Dataset rows
○ ○ ○ ○
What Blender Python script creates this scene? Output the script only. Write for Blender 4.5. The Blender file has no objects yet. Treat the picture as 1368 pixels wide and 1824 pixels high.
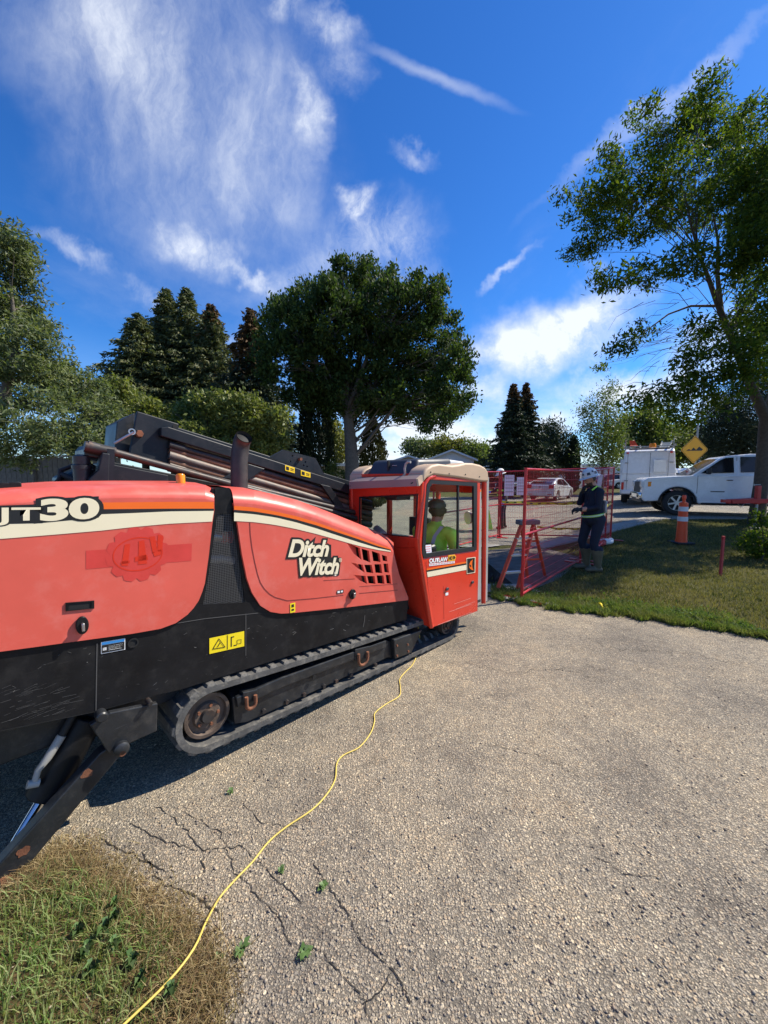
import bpy, bmesh, math, random
import numpy as np
from math import radians, sin, cos, pi, sqrt, atan2
from mathutils import Vector, Matrix
random.seed(7); RNG = np.random.default_rng(7)
scene = bpy.context.scene
COL = scene.collection

# ------------------------------------------------------------------ camera
F, PITCH, CAMH = 690.0, radians(5.2), 1.7
cam_d = bpy.data.cameras.new('camera'); cam = bpy.data.objects.new('camera', cam_d); COL.objects.link(cam)
cam_d.sensor_fit = 'HORIZONTAL'; cam_d.sensor_width = 36.0; cam_d.lens = 36.0 * F / 1368.0
cam_d.clip_start = 0.05; cam_d.clip_end = 3000
cam.location = (0, 0, CAMH); cam.rotation_euler = (pi / 2 - PITCH, 0, 0)
scene.camera = cam
scene.view_settings.view_transform = 'Standard'; scene.view_settings.look = 'None'
scene.view_settings.gamma = 1.0; scene.view_settings.exposure = 0.6
scene.render.engine = 'CYCLES'
scene.cycles.use_denoising = True
scene.cycles.max_bounces = 8; scene.cycles.transparent_max_bounces = 24
scene.cycles.sample_clamp_indirect = 6.0

# ------------------------------------------------------------------ light
SUN_AZ, SUN_EL = radians(70), radians(45)      # azimuth clockwise from +Y
sd = Vector((sin(SUN_AZ) * cos(SUN_EL), cos(SUN_AZ) * cos(SUN_EL), sin(SUN_EL)))
sl = bpy.data.lights.new('sun', 'SUN'); sl.energy = 5.0; sl.angle = radians(0.55); sl.color = (1.0, 0.925, 0.80)
so = bpy.data.objects.new('sun', sl); COL.objects.link(so); so.location = (8, 0, 20)
so.rotation_euler = (-sd).to_track_quat('-Z', 'Y').to_euler()

def ray(px, py):
    x = (px - 684) / F; y = (py - 912) / F
    return Vector((x, cos(PITCH) - y * sin(PITCH), -(sin(PITCH) + y * cos(PITCH))))

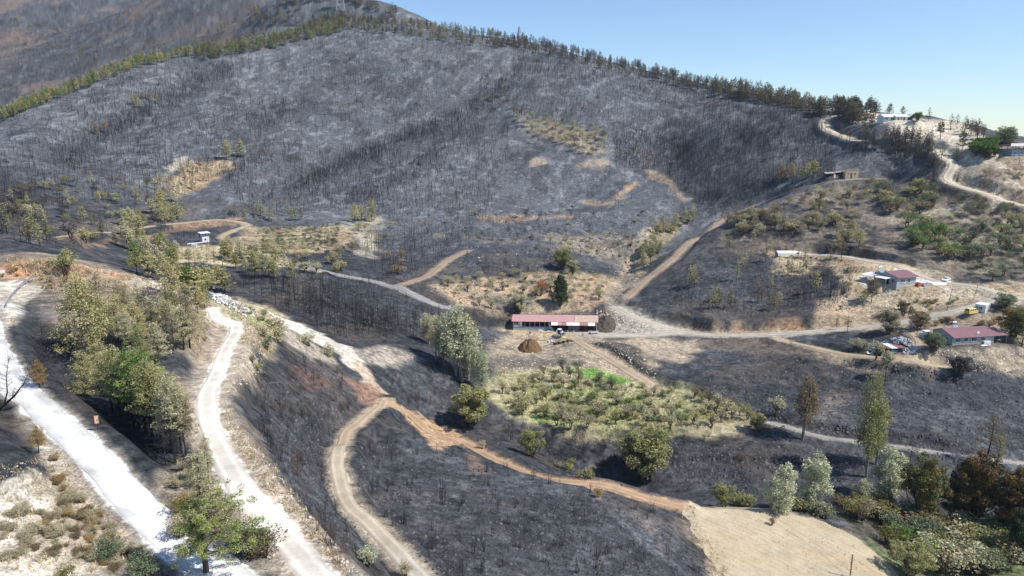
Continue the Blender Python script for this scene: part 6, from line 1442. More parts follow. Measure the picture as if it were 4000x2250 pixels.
# verge of the dirt road
for (u, v, h, kx) in [(672,880,34,'sage'),(698,860,40,'paleolive'),(775,870,38,'paleolive'),(828,898,30,'paleolive'),(650,935,24,'olivegreen'),(635,912,20,'sage'),(665,850,34,'drybrush'),(700,836,36,'drybrush')]:
    T(BUSH, u, v, h, kx, "dusty green shrub beside the white bank and the dirt road bend", 'shrub', None, 1.1, "shrubs beside the white bank")
scatter([(560,745),(700,800),(700,830),(600,790)], 22, lambda p: BUSH.place(p, random.uniform(.5, 1.2), random.choice(['olivegreen', 'freshgreen', 'drybrush', 'paleolive']), "low weedy shrub around the white rubble heaps", "shrub", "weedy shrubs around the rubble heaps", wide=1.4))
sapling([(640,960),(700,900),(860,930),(900,1010),(830,1080),(830,1200),(860,1300),(900,1400),(860,1430),(740,1250),(640,1050)], 120, STEM_M+STEMB_M, (1.2, 3.4), "tuft of thin charred stems on the burnt slope between dirt road and track", "charred stems on the slope left of the track")
sapling([(900,1120),(970,1040),(1080,1130),(1230,1150),(1420,1220),(1650,1290),(1800,1449),(1120,1449),(1000,1360),(900,1220)], 170, STEM_M, (1.0, 3.6), "tuft of thin charred stems on the burnt slope below the orange track", "charred stems on the slope below the track")
T(NBUSH, 925, 1425, 62, 'palegreen', "pale green leafy bush left of the track at the bottom", 'shrub', 0, .8)
T(NBUSH, 1213, 1128, 22, 'paleolive', "small leafy bush on the edge of the orange track", 'shrub', 1, .9); T(NBUSH, 1130+30, 1128, 14, 'paleolive', "tiny pale bush just below the orange track", 'shrub', 2, 1)
T(NBUSH, 1020, 1449, 40, 'drybrush', "dry bush on the right verge of the track at the bottom edge", 'shrub', 1, .9)
T(NBUSH, 1505, 1250, 26, 'ochre', "dry ochre tuft at the end of the orange side track", 'shrub', 1, .9)
# ---- eucalyptus group in the ravine
for (u, v, h, kx, i, w_, lab) in [(1078,865,82,'paleolive',2,1.15,"olive yellow eucalyptus at the left end of the ravine group"),(1095,905,118,'paleolive',1,.9,"second eucalyptus from the left in the ravine group, with a slim dark trunk"),(1118,920,132,'palegreen',0,.85,"pale silvery eucalyptus in the middle of the ravine group"),(1146,945,150,'palegreen',1,1.0,"eucalyptus with a reddish bare trunk in the ravine group"),(1163,960,205,'palegreen',1,1.05,"tallest pale eucalyptus of the ravine group"),(1178,955,170,'paleolive',0,.9,"eucalyptus at the right side of the tallest one in the ravine group")]:
    T(TALL, u, v, h, kx, lab, i=i, wide=w_)
T(TALL, 1207, 990, 125, 'palegreen', "separate eucalyptus right of the ravine group with a white stem", i=2, wide=1.0)
scatter([(1060,860),(1180,880),(1190,960),(1120,940),(1060,890)], 16, lambda p: single(BURNLB_M, "burnt_tree", p, random.uniform(.7, 1.1), "thin reddish brown burnt tree under the eucalyptus group", "burnt tree", "burnt trees under the eucalyptus group"), 150)
T(BIGB, 1185, 1075, 108, 'olivegreen', "broad olive green bush at the left end of the garden", 'bush', 0, 1.15)
T(BIGB, 1337, 1150, 74, 'olivegreen', "round green bush in the burnt ravine below the garden", 'bush', 1, .95)
T(BIGB, 1625, 1215, 152, 'olivegreen', "large olive green tree below the right part of the garden", 'tree', 2, 1.0)
T(BIGB, 1590, 1180, 70, 'brown', "brown scorched bush left of the large olive green tree", 'bush', 0, 1.0)
T(NPINEC, 1409, 772, 84, 'darkgreen', "dark green conifer standing behind the barn", i=0, wide=1.0)
T(BIGB, 1416, 678, 54, 'olivegreen', "round yellow green tree on the burnt slope above the conifer", 'tree', 1, 1.0)
T(BIGB, 1440, 690, 36, 'paleolive', "small dusty tree at the right foot of the round yellow green tree", 'tree', 0, 1.0)
T(OLIVE, 1360, 745, 42, 'orange', "rust brown tree in the orchard behind the barn", 'tree', 0, 1.1)
# right side single trees
T(TALL, 2017, 1106, 172, 'brown', "tall slender eucalyptus with a long bare trunk left of the tallest one", i=1, wide=.82)
T(TALL, 2178, 1200, 262, 'olivegreen', "tallest eucalyptus with a dull olive crown at the right", i=0, wide=.62); T(TALL, 2205, 1170, 190, 'olivegreen', "shorter eucalyptus at the right side of the tallest one", i=2, wide=.7)
T(POPL, 1958, 1288, 138, 'palegreen', "leftmost pale silver poplar behind the pale field", i=2, wide=1.2); T(POPL, 2036, 1282, 162, 'palegreen', "second pale silver poplar, narrow and tallest behind the pale field", i=1, wide=1.15)
T(POPL, 2165, 1275, 84, 'palegreen', "low rounded silver poplar under the tallest eucalyptus", i=0, wide=1.25); T(POPL, 2238, 1262, 150, 'palegreen', "silver poplar right of the tallest eucalyptus", i=1, wide=1.3)
T(BROAD, 2318, 1320, 185, 'mixed', "big rounded green and rust tree right of the silver poplars", i=0, wide=.85)
T(BROAD, 2440, 1335, 205, 'rustgreen', "big dark tree with a rust tinted top near the right edge", i=1, wide=.9); T(BROAD, 2545, 1365, 185, 'rustgreen', "rust tinted broad tree cut by the right edge", i=2, wide=.9)
T(BROAD, 2400, 1330, 120, 'darkgreen', "dark green tree between the two rust tinted trees", i=2, wide=.9); T(BROAD, 2570, 1420, 150, 'darkgreen', "dark tree at the lower right edge", i=1, wide=.8)
T(SCN, 2480, 1160, 130, 'brown', "half burnt pine with thin foliage beside the footpath at the right", wide=1.25); T(SCN, 2505, 1175, 90, 'olivegreen', "small thin green pine just right of the half burnt pine", wide=1.1)
T(BIGB, 1210+610, 1275, 60, 'olivegreen', "olive green bush at the left corner behind the pale field", 'bush', 1, 1.1)
T(BIGB, 1905, 1082, 44, 'olivegreen', "dark olive bush at the right end of the garden", 'bush', 0, 1.3); T(OLIVE, 1955, 1045, 44, 'paleolive', "dusty olive tree above the right end of the garden", 'tree', 1, 1.2)
T(NBUSH, 1942, 1322, 26, 'ochre', "single small dry bush in the middle of the pale field", 'shrub', 0, .6)
p = at(2138, 1452); o = empty("vine_covered_post", p, 0, "dark post wrapped in dry vine at the bottom of the pale field", "post"); hh = 60/ppm(p)
MB().bar((0, 0, -.3), (.05, 0, hh), .09, 8, .06).build("post", WOOD, o)
V, F, Cc = leaf_cloud([(.02, 0, hh*f) for f in np.linspace(.15, 1, 9)], [.2]*9, 60, .12, rng); link(bpy.data.objects.new("vine", mesh_np("vine", V, [F], LEAF['brown'], Cc)), o)
T(BIGB, 2236, 840, 66, 'drybrush', "round leafless brown tree beside the gravel road above the burnt shed", 'tree', 0, 1.0) ; T(BIGB, 2273, 790, 34, 'brown', "small round brown tree on the bank above the gravel road", 'tree', 1, 1.1)
T(BIGB, 2525, 778, 40, 'sage', "dense green bush right of the white container office", 'bush', 1, 1.4)
T(BIGB, 2550, 850, 80, 'mixed', "spreading green and rust tree behind the right end of the farmhouse", 'tree', 0, 1.1); T(PINE, 2570, 870, 70, 'olivegreen', "green pine at the right edge behind the farmhouse", wide=1.4)
T(BIGB, 2345, 885, 52, 'sage', "dense sage green tree at the left corner of the farmhouse", 'tree', 2, 1.15)
T(BIGB, 2310, 828, 46, 'brown', "half burnt bushy tree on the bank between the farmhouse and gravel road", 'tree', 1, 1.2)
T(PINE, 2192, 760, 64, 'brown', "browned pine before the white canopy of the upper house", wide=1.15, i=1); T(PINE, 2170, 768, 40, 'olivegreen', "small green pine at the foot of the browned pine by the canopy", wide=1.2)
T(OLIVE, 2150, 885, 36, 'paleolive', "pale olive tree left of the small shed", 'tree', 0, 1.2); T(OLIVE, 2205, 905, 44, 'paleolive', "dusty olive tree in front of the small shed", 'tree', 1, 1.1); T(OLIVE, 2172, 880, 26, 'paleolive', "smaller olive tree between the pale olive tree and the ash heap", 'tree', 2, 1.1)
T(PINEB, 2228, 950, 68, 'paleolive', "pine with a bare leaning trunk below the small shed", wide=1.1)
T(BIGB, 2415, 945, 50, 'charred', "black leafless bushy tree on the slope below the farmhouse", 'tree', 0, 1.2)
for (u, v, h) in [(2131,835,44),(2103,830,30),(2265,850,30),(2290,838,30)]: T(SCORCH, u, v, h, random.choice(['charred', 'brown']), "thin scorched tree beside the gravel road", 'tree', None, 1.1, "scorched trees beside the gravel road")
for (u, v, h) in [(2180,882,40),(1990,880,28),(2290,880+10,26),(1905,1052,20),(2112,1195,36),(2290,1160,60)]:
    p = at(u, v); single(BURNL_M, "burnt_tree", p, h/ppm(p)/6.5, "bare black tree standing alone on the burnt right slope", "burnt tree", "lone bare trees on the right slope")
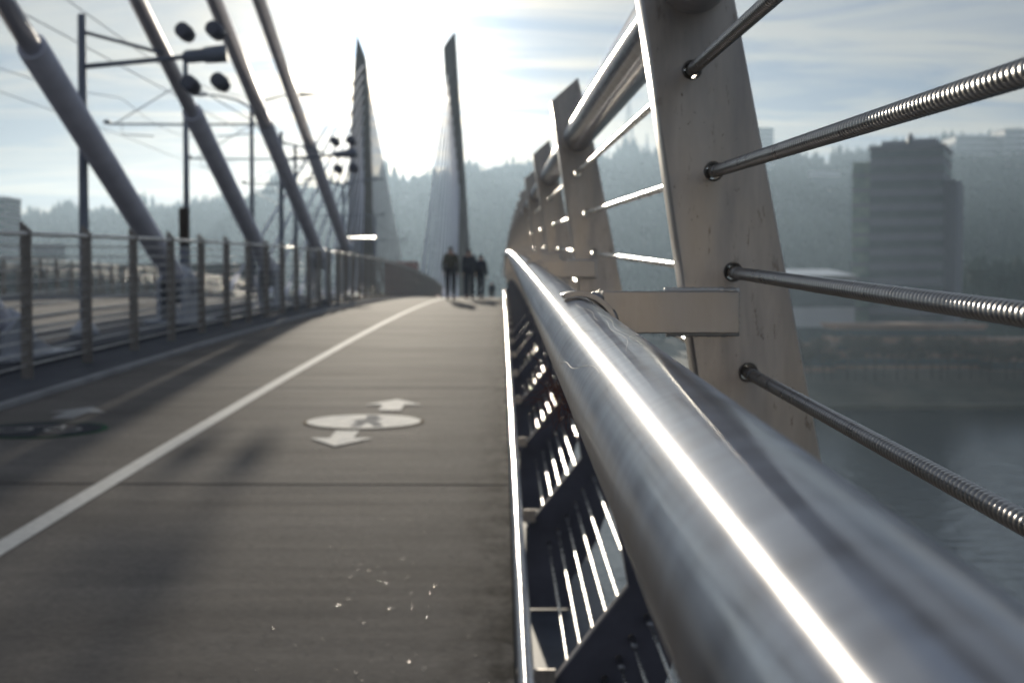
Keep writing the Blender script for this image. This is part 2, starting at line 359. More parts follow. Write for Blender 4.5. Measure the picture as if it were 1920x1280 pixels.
def symbol(cx_, cy_, dim, kind):
    e = empty('road_marking', P(cx_, cy_, -1.296), 
      'round white walker symbol with two arrows painted on the sunlit walkway' if kind == 'walk' else 'shaded round bicycle symbol with an arrow painted left of the white line', 'road marking')
    if kind == 'walk':
        disc(cx_, cy_, .44, -1.296, 0).build('roundel', M['paint_brown'], e)
        disc(cx_, cy_, .415, -1.293, 0).build('disc_face', M['paint'], e)
        f = poly([(cx_-.07,cy_-.30),(cx_-.0,cy_-.28),(cx_+.03,cy_-.05),(cx_+.10,cy_-.28),(cx_+.16,cy_-.26),(cx_+.08,cy_+.05),(cx_+.13,cy_+.16),(cx_+.02,cy_+.2),(cx_-.08,cy_+.02),(cx_-.03,cy_-.05)], -1.290)
        for k in range(12): pass
        f.v += disc(cx_+.04, cy_+.28, .05, -1.290, 0).v; f.f.append(tuple(range(10, 58)))
        f.build('walker_figure', M['paint_dim'], e)
        poly(arrow(cx_+.13, cy_+1.08, 1.25, 1), -1.294).build('arrow', M['paint'], e)
        poly(arrow(cx_-.06, cy_-.88, 1.15, -1), -1.294).build('arrow', M['paint'], e)
    else:
        disc(cx_, cy_, .46, -1.296, 0).build('roundel', M['paint_green'], e)
        disc(cx_, cy_, .42, -1.293, 0).build('disc_face', mat('faded_black_paint', (.075,.075,.08), .9, var=.4, scale=12, spec=.05), e)
        b = disc(cx_-.17, cy_-.04, .13, -1.290, 0, .10); b2 = disc(cx_+.17, cy_-.04, .13, -1.290, 0, .10); b.add(b2.v, b2.f)
        b.add([P(cx_-.17,cy_-.04,-1.29),P(cx_-.14,cy_-.04,-1.29),P(cx_-.05,cy_+.14,-1.29),P(cx_-.08,cy_+.14,-1.29)],[(0,1,2,3)])
        b.add([P(cx_-.07,cy_+.12,-1.289),P(cx_+.10,cy_+.12,-1.289),P(cx_+.10,cy_+.15,-1.289),P(cx_-.07,cy_+.15,-1.289)],[(0,1,2,3)])
        b.add([P(cx_+.15,cy_-.04,-1.288),P(cx_+.18,cy_-.04,-1.288),P(cx_+.12,cy_+.2,-1.288),P(cx_+.09,cy_+.2,-1.288)],[(0,1,2,3)])
        b.build('bicycle_figure', M['paint_dim'], e)
        poly(arrow(cx_-.05, cy_+1.0, 1.2, 1), -1.294).build('arrow', M['paint_dim'], e)
symbol(-1.01, 10.35, 0, 'walk'); symbol(-3.22, 9.9, 0, 'bike')

# ------------------------------------------------------------------ the railing beside the camera
rl = empty('railing', P(.1, 1.29, -1.3), 'brushed steel handrail fence with tall leaning plate posts and wound cables, right of the walkway', 'railing')
FY0, SP = 1.29, 1.94
HOLES = [(.169,.150),(.189,.060),(.207,-.030),(.221,-.120)] 
zz_ = -.21
while zz_ > -.80: HOLES.append((.221+(-.12-zz_)*.165, zz_)); zz_ -= .09
LOW = [(.330,-.857),(.294,-.905),(.266,-.953),(.234,-1.0),(.202,-1.05),(.170,-1.10)]
UPPER = [(.109,.31),(.170,.364),(.206,.218),(.288,-.20),(.366,-.62),(.2575,-.62),(.174,-.12),(.143,.085)]
FOOT = [(.366,-.6215),(.395,-.78),(.395,-.95),(.34,-1.10),(.25,-1.24),(.25,-1.34),(.085,-1.34),(.085,-1.05),(.145,-.97),(.287,-.79),(.2575,-.6215)]
def fin_mesh(prof, holes, m_, nm, ex):
    cu = bpy.data.curves.new('fin', 'CURVE'); cu.dimensions = '2D'; cu.fill_mode = 'BOTH'; cu.extrude = ex; cu.bevel_depth = .0022; cu.bevel_resolution = 2; cu.offset = -.0022
    def spl(pts):
        s_ = cu.splines.new('POLY'); s_.points.add(len(pts)-1); s_.use_cyclic_u = True
        for i, (x, z) in enumerate(pts): s_.points[i].co = (x, z, 0, 1)
    spl(prof)
    for (x, z) in holes: spl([(x+.0070*math.cos(2*math.pi*k/20), z+.0070*math.sin(2*math.pi*k/20)) for k in range(20)])
    o = bpy.data.objects.new('fin', cu); col.objects.link(o)
    bpy.context.view_layer.update()
    me = bpy.data.meshes.new_from_object(o.evaluated_get(bpy.context.evaluated_depsgraph_get()))
    bpy.data.objects.remove(o)
    for v in me.vertices: v.co = (v.co.x, -v.co.z + .009, v.co.y)
    bm = bmesh.new(); bm.from_mesh(me); bmesh.ops.remove_doubles(bm, verts=bm.verts, dist=1e-5); bmesh.ops.recalc_face_normals(bm, faces=bm.faces); bm.to_mesh(me); bm.free()
    me.materials.clear(); me.materials.append(m_); me.name = nm
    return me
AL = HOLES + LOW
finme = fin_mesh(UPPER, [h for h in AL if h[1] > -.61], M['steel_fin'], 'post', .022)
footme = fin_mesh(FOOT, [h for h in AL if h[1] < -.63], M['foot'], 'post_foot', .020)
NF = 40
def place(me, name, loc, parent):
    o = bpy.data.objects.new(name, me); o.location = loc; col.objects.link(o); o.parent = parent; o.matrix_parent_inverse = parent_inv(parent); return o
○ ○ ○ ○
→ THE EXERCISE
Go back over the listing above and copy exactly the lines that begin at the line with "Keep writing the" and stop after the line with "symbol(-1.01, 10.35, 0, 'walk');"; leave out every other line.

→ CORRECT RESULT
Keep writing the Blender script for this image. This is part 2, starting at line 359. More parts follow. Write for Blender 4.5. Measure the picture as if it were 1920x1280 pixels.
def symbol(cx_, cy_, dim, kind):
    e = empty('road_marking', P(cx_, cy_, -1.296), 
      'round white walker symbol with two arrows painted on the sunlit walkway' if kind == 'walk' else 'shaded round bicycle symbol with an arrow painted left of the white line', 'road marking')
    if kind == 'walk':
        disc(cx_, cy_, .44, -1.296, 0).build('roundel', M['paint_brown'], e)
        disc(cx_, cy_, .415, -1.293, 0).build('disc_face', M['paint'], e)
        f = poly([(cx_-.07,cy_-.30),(cx_-.0,cy_-.28),(cx_+.03,cy_-.05),(cx_+.10,cy_-.28),(cx_+.16,cy_-.26),(cx_+.08,cy_+.05),(cx_+.13,cy_+.16),(cx_+.02,cy_+.2),(cx_-.08,cy_+.02),(cx_-.03,cy_-.05)], -1.290)
        for k in range(12): pass
        f.v += disc(cx_+.04, cy_+.28, .05, -1.290, 0).v; f.f.append(tuple(range(10, 58)))
        f.build('walker_figure', M['paint_dim'], e)
        poly(arrow(cx_+.13, cy_+1.08, 1.25, 1), -1.294).build('arrow', M['paint'], e)
        poly(arrow(cx_-.06, cy_-.88, 1.15, -1), -1.294).build('arrow', M['paint'], e)
    else:
        disc(cx_, cy_, .46, -1.296, 0).build('roundel', M['paint_green'], e)
        disc(cx_, cy_, .42, -1.293, 0).build('disc_face', mat('faded_black_paint', (.075,.075,.08), .9, var=.4, scale=12, spec=.05), e)
        b = disc(cx_-.17, cy_-.04, .13, -1.290, 0, .10); b2 = disc(cx_+.17, cy_-.04, .13, -1.290, 0, .10); b.add(b2.v, b2.f)
        b.add([P(cx_-.17,cy_-.04,-1.29),P(cx_-.14,cy_-.04,-1.29),P(cx_-.05,cy_+.14,-1.29),P(cx_-.08,cy_+.14,-1.29)],[(0,1,2,3)])
        b.add([P(cx_-.07,cy_+.12,-1.289),P(cx_+.10,cy_+.12,-1.289),P(cx_+.10,cy_+.15,-1.289),P(cx_-.07,cy_+.15,-1.289)],[(0,1,2,3)])
        b.add([P(cx_+.15,cy_-.04,-1.288),P(cx_+.18,cy_-.04,-1.288),P(cx_+.12,cy_+.2,-1.288),P(cx_+.09,cy_+.2,-1.288)],[(0,1,2,3)])
        b.build('bicycle_figure', M['paint_dim'], e)
        poly(arrow(cx_-.05, cy_+1.0, 1.2, 1), -1.294).build('arrow', M['paint_dim'], e)
symbol(-1.01, 10.35, 0, 'walk'); symbol(-3.22, 9.9, 0, 'bike')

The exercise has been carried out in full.